Start Data block

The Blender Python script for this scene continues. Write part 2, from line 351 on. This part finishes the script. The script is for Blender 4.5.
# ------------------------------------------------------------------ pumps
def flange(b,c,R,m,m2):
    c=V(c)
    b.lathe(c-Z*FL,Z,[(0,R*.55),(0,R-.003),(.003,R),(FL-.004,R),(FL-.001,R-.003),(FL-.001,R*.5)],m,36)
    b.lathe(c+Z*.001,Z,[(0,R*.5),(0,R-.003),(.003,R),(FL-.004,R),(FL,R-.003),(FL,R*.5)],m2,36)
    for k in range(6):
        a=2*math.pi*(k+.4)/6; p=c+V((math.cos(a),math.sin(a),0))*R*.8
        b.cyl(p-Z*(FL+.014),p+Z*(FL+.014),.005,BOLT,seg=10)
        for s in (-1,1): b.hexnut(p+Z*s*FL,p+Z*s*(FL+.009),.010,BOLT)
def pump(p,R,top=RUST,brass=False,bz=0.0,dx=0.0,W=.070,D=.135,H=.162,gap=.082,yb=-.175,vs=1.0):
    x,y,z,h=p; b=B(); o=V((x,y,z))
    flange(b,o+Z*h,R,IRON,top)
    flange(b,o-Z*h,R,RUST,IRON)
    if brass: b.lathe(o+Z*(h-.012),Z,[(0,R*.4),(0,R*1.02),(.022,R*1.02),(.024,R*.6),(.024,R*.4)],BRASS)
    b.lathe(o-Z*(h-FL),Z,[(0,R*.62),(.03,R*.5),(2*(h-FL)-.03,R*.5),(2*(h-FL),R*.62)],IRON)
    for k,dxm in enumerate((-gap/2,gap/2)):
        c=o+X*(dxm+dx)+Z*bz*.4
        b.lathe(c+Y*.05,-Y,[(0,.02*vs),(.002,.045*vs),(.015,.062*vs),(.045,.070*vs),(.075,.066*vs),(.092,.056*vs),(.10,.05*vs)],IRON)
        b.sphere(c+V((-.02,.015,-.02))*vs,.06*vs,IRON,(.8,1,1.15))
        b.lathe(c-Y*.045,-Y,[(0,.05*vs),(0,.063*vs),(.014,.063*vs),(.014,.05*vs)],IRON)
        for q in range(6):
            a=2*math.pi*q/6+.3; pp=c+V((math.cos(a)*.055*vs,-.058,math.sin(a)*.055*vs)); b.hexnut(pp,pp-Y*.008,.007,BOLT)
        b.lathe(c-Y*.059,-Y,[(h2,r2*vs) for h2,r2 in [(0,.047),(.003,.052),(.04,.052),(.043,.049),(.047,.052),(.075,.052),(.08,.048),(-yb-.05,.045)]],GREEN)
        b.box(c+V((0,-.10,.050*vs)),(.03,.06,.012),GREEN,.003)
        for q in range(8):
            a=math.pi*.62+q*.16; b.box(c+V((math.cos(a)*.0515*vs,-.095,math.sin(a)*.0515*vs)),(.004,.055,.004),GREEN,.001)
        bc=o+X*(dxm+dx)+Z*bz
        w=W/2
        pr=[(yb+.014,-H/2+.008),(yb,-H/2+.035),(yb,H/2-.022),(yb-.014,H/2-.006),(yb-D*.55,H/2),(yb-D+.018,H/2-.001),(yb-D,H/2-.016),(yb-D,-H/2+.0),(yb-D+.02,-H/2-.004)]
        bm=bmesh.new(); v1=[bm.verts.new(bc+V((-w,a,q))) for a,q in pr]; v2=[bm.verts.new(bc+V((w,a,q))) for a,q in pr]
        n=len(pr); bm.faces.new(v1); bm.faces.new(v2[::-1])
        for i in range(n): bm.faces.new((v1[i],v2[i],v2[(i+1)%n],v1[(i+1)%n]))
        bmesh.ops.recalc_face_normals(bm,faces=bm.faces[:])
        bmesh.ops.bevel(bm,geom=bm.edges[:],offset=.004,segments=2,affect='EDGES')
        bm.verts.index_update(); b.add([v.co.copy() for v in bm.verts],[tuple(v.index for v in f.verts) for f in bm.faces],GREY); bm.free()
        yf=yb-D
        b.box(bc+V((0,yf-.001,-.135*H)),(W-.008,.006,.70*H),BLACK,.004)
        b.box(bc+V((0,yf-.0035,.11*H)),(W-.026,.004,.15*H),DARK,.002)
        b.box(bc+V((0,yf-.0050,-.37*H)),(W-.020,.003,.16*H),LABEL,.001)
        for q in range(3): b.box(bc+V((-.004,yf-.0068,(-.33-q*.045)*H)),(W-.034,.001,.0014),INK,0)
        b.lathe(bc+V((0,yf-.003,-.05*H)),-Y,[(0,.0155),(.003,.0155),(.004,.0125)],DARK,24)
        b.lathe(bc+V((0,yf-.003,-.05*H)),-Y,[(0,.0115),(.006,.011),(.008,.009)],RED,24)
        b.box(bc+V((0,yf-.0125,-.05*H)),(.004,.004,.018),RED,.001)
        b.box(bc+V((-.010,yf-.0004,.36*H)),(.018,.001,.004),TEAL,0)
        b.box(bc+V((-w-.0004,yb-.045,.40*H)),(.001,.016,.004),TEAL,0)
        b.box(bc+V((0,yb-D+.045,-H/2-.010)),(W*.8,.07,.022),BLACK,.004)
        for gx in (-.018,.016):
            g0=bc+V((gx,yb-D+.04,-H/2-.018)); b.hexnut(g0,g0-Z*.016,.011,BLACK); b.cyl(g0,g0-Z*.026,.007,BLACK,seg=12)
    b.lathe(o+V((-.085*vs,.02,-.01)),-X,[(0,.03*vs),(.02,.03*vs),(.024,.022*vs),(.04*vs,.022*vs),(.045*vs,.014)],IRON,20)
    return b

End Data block

### Goal
Copy every line verbatim.

### Answer to this exercise
The Blender Python script for this scene continues. Write part 2, from line 351 on. This part finishes the script. The script is for Blender 4.5.
# ------------------------------------------------------------------ pumps
def flange(b,c,R,m,m2):
    c=V(c)
    b.lathe(c-Z*FL,Z,[(0,R*.55),(0,R-.003),(.003,R),(FL-.004,R),(FL-.001,R-.003),(FL-.001,R*.5)],m,36)
    b.lathe(c+Z*.001,Z,[(0,R*.5),(0,R-.003),(.003,R),(FL-.004,R),(FL,R-.003),(FL,R*.5)],m2,36)
    for k in range(6):
        a=2*math.pi*(k+.4)/6; p=c+V((math.cos(a),math.sin(a),0))*R*.8
        b.cyl(p-Z*(FL+.014),p+Z*(FL+.014),.005,BOLT,seg=10)
        for s in (-1,1): b.hexnut(p+Z*s*FL,p+Z*s*(FL+.009),.010,BOLT)
def pump(p,R,top=RUST,brass=False,bz=0.0,dx=0.0,W=.070,D=.135,H=.162,gap=.082,yb=-.175,vs=1.0):
    x,y,z,h=p; b=B(); o=V((x,y,z))
    flange(b,o+Z*h,R,IRON,top)
    flange(b,o-Z*h,R,RUST,IRON)
    if brass: b.lathe(o+Z*(h-.012),Z,[(0,R*.4),(0,R*1.02),(.022,R*1.02),(.024,R*.6),(.024,R*.4)],BRASS)
    b.lathe(o-Z*(h-FL),Z,[(0,R*.62),(.03,R*.5),(2*(h-FL)-.03,R*.5),(2*(h-FL),R*.62)],IRON)
    for k,dxm in enumerate((-gap/2,gap/2)):
        c=o+X*(dxm+dx)+Z*bz*.4
        b.lathe(c+Y*.05,-Y,[(0,.02*vs),(.002,.045*vs),(.015,.062*vs),(.045,.070*vs),(.075,.066*vs),(.092,.056*vs),(.10,.05*vs)],IRON)
        b.sphere(c+V((-.02,.015,-.02))*vs,.06*vs,IRON,(.8,1,1.15))
        b.lathe(c-Y*.045,-Y,[(0,.05*vs),(0,.063*vs),(.014,.063*vs),(.014,.05*vs)],IRON)
        for q in range(6):
            a=2*math.pi*q/6+.3; pp=c+V((math.cos(a)*.055*vs,-.058,math.sin(a)*.055*vs)); b.hexnut(pp,pp-Y*.008,.007,BOLT)
        b.lathe(c-Y*.059,-Y,[(h2,r2*vs) for h2,r2 in [(0,.047),(.003,.052),(.04,.052),(.043,.049),(.047,.052),(.075,.052),(.08,.048),(-yb-.05,.045)]],GREEN)
        b.box(c+V((0,-.10,.050*vs)),(.03,.06,.012),GREEN,.003)
        for q in range(8):
            a=math.pi*.62+q*.16; b.box(c+V((math.cos(a)*.0515*vs,-.095,math.sin(a)*.0515*vs)),(.004,.055,.004),GREEN,.001)
        bc=o+X*(dxm+dx)+Z*bz
        w=W/2
        pr=[(yb+.014,-H/2+.008),(yb,-H/2+.035),(yb,H/2-.022),(yb-.014,H/2-.006),(yb-D*.55,H/2),(yb-D+.018,H/2-.001),(yb-D,H/2-.016),(yb-D,-H/2+.0),(yb-D+.02,-H/2-.004)]
        bm=bmesh.new(); v1=[bm.verts.new(bc+V((-w,a,q))) for a,q in pr]; v2=[bm.verts.new(bc+V((w,a,q))) for a,q in pr]
        n=len(pr); bm.faces.new(v1); bm.faces.new(v2[::-1])
        for i in range(n): bm.faces.new((v1[i],v2[i],v2[(i+1)%n],v1[(i+1)%n]))
        bmesh.ops.recalc_face_normals(bm,faces=bm.faces[:])
        bmesh.ops.bevel(bm,geom=bm.edges[:],offset=.004,segments=2,affect='EDGES')
        bm.verts.index_update(); b.add([v.co.copy() for v in bm.verts],[tuple(v.index for v in f.verts) for f in bm.faces],GREY); bm.free()
        yf=yb-D
        b.box(bc+V((0,yf-.001,-.135*H)),(W-.008,.006,.70*H),BLACK,.004)
        b.box(bc+V((0,yf-.0035,.11*H)),(W-.026,.004,.15*H),DARK,.002)
        b.box(bc+V((0,yf-.0050,-.37*H)),(W-.020,.003,.16*H),LABEL,.001)
        for q in range(3): b.box(bc+V((-.004,yf-.0068,(-.33-q*.045)*H)),(W-.034,.001,.0014),INK,0)
        b.lathe(bc+V((0,yf-.003,-.05*H)),-Y,[(0,.0155),(.003,.0155),(.004,.0125)],DARK,24)
        b.lathe(bc+V((0,yf-.003,-.05*H)),-Y,[(0,.0115),(.006,.011),(.008,.009)],RED,24)
        b.box(bc+V((0,yf-.0125,-.05*H)),(.004,.004,.018),RED,.001)
        b.box(bc+V((-.010,yf-.0004,.36*H)),(.018,.001,.004),TEAL,0)
        b.box(bc+V((-w-.0004,yb-.045,.40*H)),(.001,.016,.004),TEAL,0)
        b.box(bc+V((0,yb-D+.045,-H/2-.010)),(W*.8,.07,.022),BLACK,.004)
        for gx in (-.018,.016):
            g0=bc+V((gx,yb-D+.04,-H/2-.018)); b.hexnut(g0,g0-Z*.016,.011,BLACK); b.cyl(g0,g0-Z*.026,.007,BLACK,seg=12)
    b.lathe(o+V((-.085*vs,.02,-.01)),-X,[(0,.03*vs),(.02,.03*vs),(.024,.022*vs),(.04*vs,.022*vs),(.045*vs,.014)],IRON,20)
    return b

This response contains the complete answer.